Christ Church is a Grade II* listed building in the Bristol, City of local planning authority area, England. First listed on 8 January 1959. Church.

Christ Church

WRENN ID
worn-sentry-sepia
Grade
II*
Local Planning Authority
Bristol, City of
Country
England
Date first listed
8 January 1959
Type
Church
Source
Historic England listing

Description

Christ Church

Church built in 1841 to the design of C Dyer. The steeple was added in 1859 by J Norton, and the aisles were extended in 1885 by WC Basset-Smith. The building is constructed in limestone ashlar on a Pennant ashlar plinth with a slate roof and leaded porches. It follows an Early English Gothic Revival style and is planned as an aisled, cruciform church with an apse, a south-east vestry, and a south-west steeple.

The apse is octagonal with paired lancet windows set within a panel between a sill mould. Shallow pilasters rise from the angles beneath a trefoil arcade that runs below the parapet. The vestry has a canted bayed end with a roll-topped parapet, small lancets to each face, and a group of three lancets on the south side beside a small doorway with a shouldered arch. The aisle ends feature pairs of lancets, with a large broached pinnacle on the angle where each aisle meets the nave gable, decorated with thin gableted trefoil arches on shafts and a pyramidal top.

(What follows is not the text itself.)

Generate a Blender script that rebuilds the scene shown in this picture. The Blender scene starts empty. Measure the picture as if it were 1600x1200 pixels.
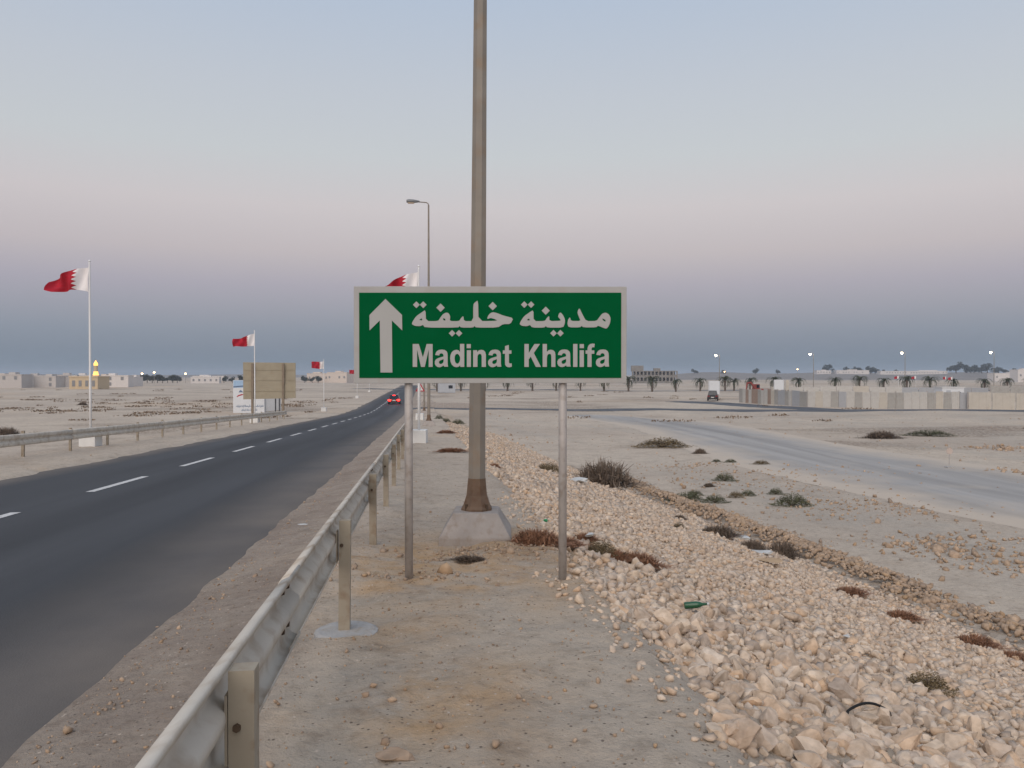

The north transept is flanked by octagonal buttress towers with blind gabled lancets on all four sides and spirelet tops with gableted openings. The gabled porch has an arched doorway with a trefoil and hood moulding, flanked by three lancets with shafts and moulded capitals (two on the right, one on the left). Above a drip mould is an arcade of five tall lancets with banded shafts, topped by a twelve-spoke wheel window beneath the parapet with a finial.

The north aisle extends for four bays, each featuring an arcade of paired lancet windows with narrower blind ones on either side, set on banded shafts and separated by weathered buttresses rising through a roll-topped parapet. The porch at the west end has a shouldered gable with blind lancets flanking the doorway, which displays stepped pointed panels in the tympanum and a blind lancet flanked by trefoils above. A clerestory runs along four bays of the nave and returns for one bay of the transept, each bay containing an arcade of five lancets (the side and central ones blind) separated by very shallow buttresses.

The south transept differs from the north in having an arcade of five stepped lancets with a final blind pair at the ends of the gable. The tall west porch has an arched doorway of two orders, a trefoil panel above, and side pinnacles with four slender shafts. Inside, a cinquefoil-arched doorway features a continuous hood of undercut roll moulding. Along the outsides runs a blind arcade of five trefoil-headed arches, which continues as a further arcade of five lancets across the front. The west end is lit by three tall stepped lancets separated by blind lancet panels of uniform height on banded shafts, with above a stepped arcade matching the south transept.

The five-stage tower and broach spire, constructed in 1859, features set-back buttresses with graded weatherings and a weathered plinth. The west doorway has a depressed trefoil arch within a splayed opening of three orders, with two sub-orders containing Purbeck marble shafts, and a two-leaf door with scrolled strap hinges. The middle three stages contain blind arcades—the lower stage with undercut trefoil heads, the second with a single narrow light, and the third with two such windows. The tall belfry stage has three louvred lancets of three orders on banded shafts separated by a dogtooth moulding, set below an arcaded top. The tower corners are chamfered into the battered plinths of spire pinnacles, which match those on the west porch. Between them are tall gabled two-light lucarnes serving the ribbed octagonal spire, crowned with a ball finial.

Interior

The sides of the apse contain arcades of three trefoil-arched niches, with banded shafts extending up the corners to a ribbed vault. A tall chancel arch of three attached shafts is flanked by narrower arches with transoms and open tracery tops. The crossing arches have five attached shafts (including two in Purbeck marble) with pierced quatrefoils on either side at the top. A four-bay nave arcade features cluster columns with four shafts and slim Purbeck shafts between them. The arch-braced roof is carried down below the clerestory sill band by triple attached shafts to corbels, while the aisle roofs are similarly supported.